[Exercise aim]
Take the lines from the head of the listing through the one bearing "return float(sheet_shape(np.array([x]), np.array([y]))[2][0])" and copy them exactly, leaving every picture out.

== Data segment ==

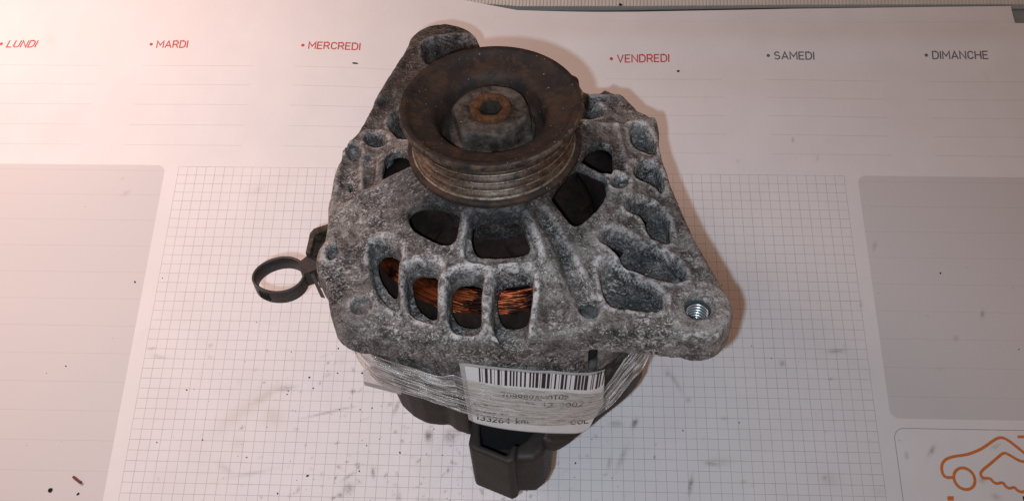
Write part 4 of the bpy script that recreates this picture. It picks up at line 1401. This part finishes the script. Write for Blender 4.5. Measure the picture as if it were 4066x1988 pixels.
prism(mb, [(-79.0, -.4), (-77.2, -.9), (-70.7, -12.6), (-72.6, -12.0)], -88.6, -87.6)
link("clip_tail", mb.mesh("clip_tail", smooth=False), M_CLIP, clip)
mb = MB()
prism(mb, [(-77, 8), (-62, 12), (-60, -4), (-70, -6), (-76, -2)], -95, -89)
link("clip_anchor", mb.mesh("clip_anchor", smooth=False), M_CLIP, clip)


# ================================================================= crumbs and grit on the sheet
def sheet_z(x, y):
    return float(sheet_shape(np.array([x]), np.array([y]))[2][0])


def chip(name, p, size, mat, ang=0, seed=1, **kw):
    r = random.Random(seed)
    V, F = [], []
    n_ = 9
    for k, (s, z) in enumerate(((.7, 0.02), (1.0, .3), (.75, .8), (.2, 1.0))):
        for i in range(n_):
            a = 2 * math.pi * i / n_
            q = s * (1 + r.uniform(-.25, .25))
            x, y = size[0] * q * math.cos(a), size[1] * q * math.sin(a)
            ca, sa = math.cos(ang), math.sin(ang)
            V.append((x * ca - y * sa, x * sa + y * ca, z * size[2]))
    F = grid_faces(4, n_, True) + [tuple(range(3 * n_, 4 * n_))]
    me = mesh_np(name, np.array(V) * MM, faces=F, smooth=False)
    o = link(name, me, mat, **kw)
    o.location = (p[0] * MM, p[1] * MM, (sheet_z(*p) + .02) * MM)
    return o


a, b = T['D_copperstub']
mb = MB()
L0 = math.hypot(b[0] - a[0], b[1] - a[1])
tube(mb, [(0, 0, .9), (L0 * .3, .1, .95), (L0 * .7, -.1, .9), (L0, 0, .9)], .62, 8)
st_ = link("rust_sliver", mesh_np("rust_sliver", np.array(mb.v) * MM, faces=mb.f), mat_plain("red_brown_rust", (.20, .035, .015), .6, 0, .4, 900, .5),
           label="thin red-brown rust sliver on the left grey note box near the bottom edge", category="rust flake")
st_.location = (a[0] * MM, a[1] * MM, .0)
st_.rotation_euler = (0, 0, math.atan2(b[1] - a[1], b[0] - a[0]))
chip("crumb", T['D_blk1'][0], (1.1, 1.0, .8), M_BLACK, .3, 2, label="small black crumb left of the rust sliver, near the bottom left corner", category="crumb")
chip("crumb", T['D_blk2'][0], (.8, .45, .5), M_BLACK, .8, 3, label="tiny black crumb just below the rust sliver", category="crumb")
chip("crumb", (91.8, 61.8), (1.9, .45, .6), M_BLACK, -.05, 4, label="flat black flake on the ruled lines below MERCREDI", category="crumb")
chip("crumb", T['D_top2'][0], (.8, .7, .6), M_BLACK, 0, 5, label="tiny dark crumb below the word VENDREDI", category="crumb")
chip("crumb", (239.8, 109.0), (1.0, .9, .8), M_BLACK, 0, 6, label="dark crumb on the far edge of the under sheet", category="crumb")
mb = MB()
r = random.Random(11)
for k in range(190):
    if k < 145:
        x, y = r.gauss(125, 42), r.uniform(-178, -98)
    elif k < 175:
        x, y = r.uniform(180, 440), r.uniform(-170, -40)
    else:
        x, y = r.uniform(-60, 60), r.uniform(-170, -20)
    s = .12 + .34 * r.random() ** 3
    z = sheet_z(x, y) + .05
    el, an = r.uniform(.5, 1.8), r.uniform(0, 3.1)
    n_ = 6
    V = []
    for sc_, zz in ((1, 0), (.8, s * .6)):
        for i in range(n_):
            a_ = 2 * math.pi * i / n_
            xx, yy = s * el * sc_ * math.cos(a_), s * sc_ * math.sin(a_)
            V.append((x + xx * math.cos(an) - yy * math.sin(an), y + xx * math.sin(an) + yy * math.cos(an), z + zz))
    mb.add(V, grid_faces(2, n_, True) + [tuple(range(n_, 2 * n_))])
link("grit", mb.mesh("grit", smooth=False, world=True), M_BLACK, kind="stuff",
     label="scattered fine black grit over the squared paper around the alternator", category="grit")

===

[Response]
Write part 4 of the bpy script that recreates this picture. It picks up at line 1401. This part finishes the script. Write for Blender 4.5. Measure the picture as if it were 4066x1988 pixels.
prism(mb, [(-79.0, -.4), (-77.2, -.9), (-70.7, -12.6), (-72.6, -12.0)], -88.6, -87.6)
link("clip_tail", mb.mesh("clip_tail", smooth=False), M_CLIP, clip)
mb = MB()
prism(mb, [(-77, 8), (-62, 12), (-60, -4), (-70, -6), (-76, -2)], -95, -89)
link("clip_anchor", mb.mesh("clip_anchor", smooth=False), M_CLIP, clip)


# ================================================================= crumbs and grit on the sheet
def sheet_z(x, y):
    return float(sheet_shape(np.array([x]), np.array([y]))[2][0])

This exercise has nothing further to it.